Material shown
──────────────────────────────
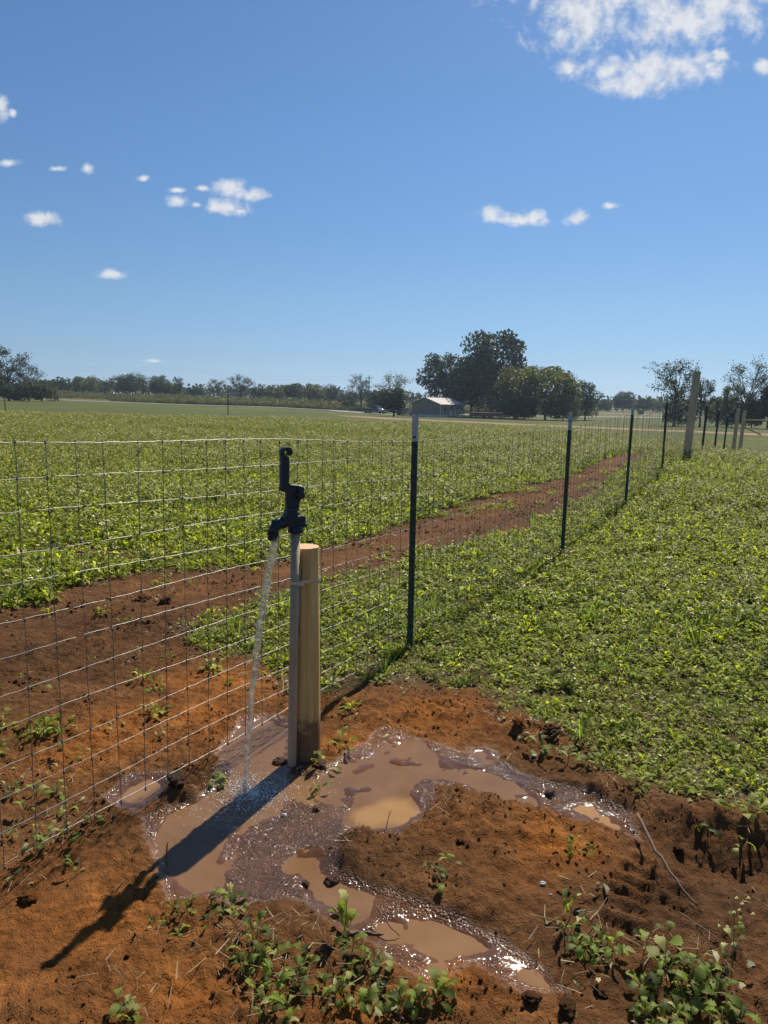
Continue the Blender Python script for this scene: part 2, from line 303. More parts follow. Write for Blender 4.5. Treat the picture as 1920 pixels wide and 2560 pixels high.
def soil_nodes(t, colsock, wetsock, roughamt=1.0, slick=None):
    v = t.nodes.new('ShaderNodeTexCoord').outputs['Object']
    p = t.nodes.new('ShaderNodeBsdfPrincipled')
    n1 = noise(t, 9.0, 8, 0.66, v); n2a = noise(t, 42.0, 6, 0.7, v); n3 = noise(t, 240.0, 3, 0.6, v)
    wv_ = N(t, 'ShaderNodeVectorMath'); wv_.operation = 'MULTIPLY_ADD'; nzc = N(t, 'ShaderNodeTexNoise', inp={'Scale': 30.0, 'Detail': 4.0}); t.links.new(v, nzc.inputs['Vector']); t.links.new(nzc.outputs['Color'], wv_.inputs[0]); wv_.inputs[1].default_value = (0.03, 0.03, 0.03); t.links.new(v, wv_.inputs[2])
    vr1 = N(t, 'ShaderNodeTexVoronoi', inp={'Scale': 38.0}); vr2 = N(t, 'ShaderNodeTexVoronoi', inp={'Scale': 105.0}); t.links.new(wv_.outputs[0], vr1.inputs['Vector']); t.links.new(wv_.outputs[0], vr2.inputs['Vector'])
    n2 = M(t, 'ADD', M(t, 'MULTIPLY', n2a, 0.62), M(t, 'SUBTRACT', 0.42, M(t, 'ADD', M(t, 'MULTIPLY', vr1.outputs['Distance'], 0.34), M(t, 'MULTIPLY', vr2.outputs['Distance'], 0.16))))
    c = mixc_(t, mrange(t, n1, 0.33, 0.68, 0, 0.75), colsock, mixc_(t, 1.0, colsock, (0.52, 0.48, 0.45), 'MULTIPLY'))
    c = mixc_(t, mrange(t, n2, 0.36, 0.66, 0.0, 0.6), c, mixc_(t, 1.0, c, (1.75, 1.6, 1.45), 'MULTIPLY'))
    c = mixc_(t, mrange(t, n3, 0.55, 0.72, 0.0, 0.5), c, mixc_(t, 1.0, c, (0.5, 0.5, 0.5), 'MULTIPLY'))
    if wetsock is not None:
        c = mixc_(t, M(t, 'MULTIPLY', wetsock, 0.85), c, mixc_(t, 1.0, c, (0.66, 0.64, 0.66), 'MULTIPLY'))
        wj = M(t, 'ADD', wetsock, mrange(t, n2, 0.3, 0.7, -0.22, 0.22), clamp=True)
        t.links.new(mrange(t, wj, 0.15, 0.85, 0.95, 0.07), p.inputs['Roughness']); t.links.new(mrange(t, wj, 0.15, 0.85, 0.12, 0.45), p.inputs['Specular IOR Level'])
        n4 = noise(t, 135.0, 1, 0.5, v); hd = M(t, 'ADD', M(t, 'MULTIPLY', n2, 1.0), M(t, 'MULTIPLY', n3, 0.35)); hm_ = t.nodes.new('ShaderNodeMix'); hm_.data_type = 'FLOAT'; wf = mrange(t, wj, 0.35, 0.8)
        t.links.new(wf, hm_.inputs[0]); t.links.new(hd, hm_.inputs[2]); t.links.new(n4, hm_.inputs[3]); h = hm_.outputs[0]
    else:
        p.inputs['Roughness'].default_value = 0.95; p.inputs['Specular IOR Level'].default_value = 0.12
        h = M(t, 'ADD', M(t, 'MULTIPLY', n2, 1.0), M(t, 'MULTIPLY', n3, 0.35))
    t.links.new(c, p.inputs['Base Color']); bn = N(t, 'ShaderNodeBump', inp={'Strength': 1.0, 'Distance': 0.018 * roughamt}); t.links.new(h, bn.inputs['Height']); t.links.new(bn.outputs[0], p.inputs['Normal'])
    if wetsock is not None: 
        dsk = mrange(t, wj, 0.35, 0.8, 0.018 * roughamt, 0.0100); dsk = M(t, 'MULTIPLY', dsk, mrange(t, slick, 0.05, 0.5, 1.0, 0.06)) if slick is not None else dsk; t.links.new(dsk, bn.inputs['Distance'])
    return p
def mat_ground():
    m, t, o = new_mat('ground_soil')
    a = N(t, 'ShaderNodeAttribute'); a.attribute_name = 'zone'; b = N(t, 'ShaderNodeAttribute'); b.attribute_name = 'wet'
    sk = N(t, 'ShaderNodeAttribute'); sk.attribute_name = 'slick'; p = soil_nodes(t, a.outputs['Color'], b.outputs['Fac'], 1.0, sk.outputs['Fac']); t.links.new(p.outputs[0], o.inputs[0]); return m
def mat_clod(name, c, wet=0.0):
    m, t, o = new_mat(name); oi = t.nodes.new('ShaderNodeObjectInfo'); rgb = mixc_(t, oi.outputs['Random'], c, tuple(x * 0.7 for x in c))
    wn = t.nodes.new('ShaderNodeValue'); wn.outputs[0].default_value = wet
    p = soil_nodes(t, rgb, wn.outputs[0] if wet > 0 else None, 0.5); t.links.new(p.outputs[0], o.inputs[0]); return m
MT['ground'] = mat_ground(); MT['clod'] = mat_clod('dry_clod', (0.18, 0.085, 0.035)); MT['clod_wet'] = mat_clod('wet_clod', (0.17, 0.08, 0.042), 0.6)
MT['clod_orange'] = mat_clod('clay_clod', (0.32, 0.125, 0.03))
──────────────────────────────
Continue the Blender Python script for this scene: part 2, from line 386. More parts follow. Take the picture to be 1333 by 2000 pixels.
──────────────────────────────
What is asked
Copy out every line of the data that includes the word "follow".

Exercise output
Continue the Blender Python script for this scene: part 2, from line 303. More parts follow. Write for Blender 4.5. Treat the picture as 1920 pixels wide and 2560 pixels high.
Continue the Blender Python script for this scene: part 2, from line 386. More parts follow. Take the picture to be 1333 by 2000 pixels.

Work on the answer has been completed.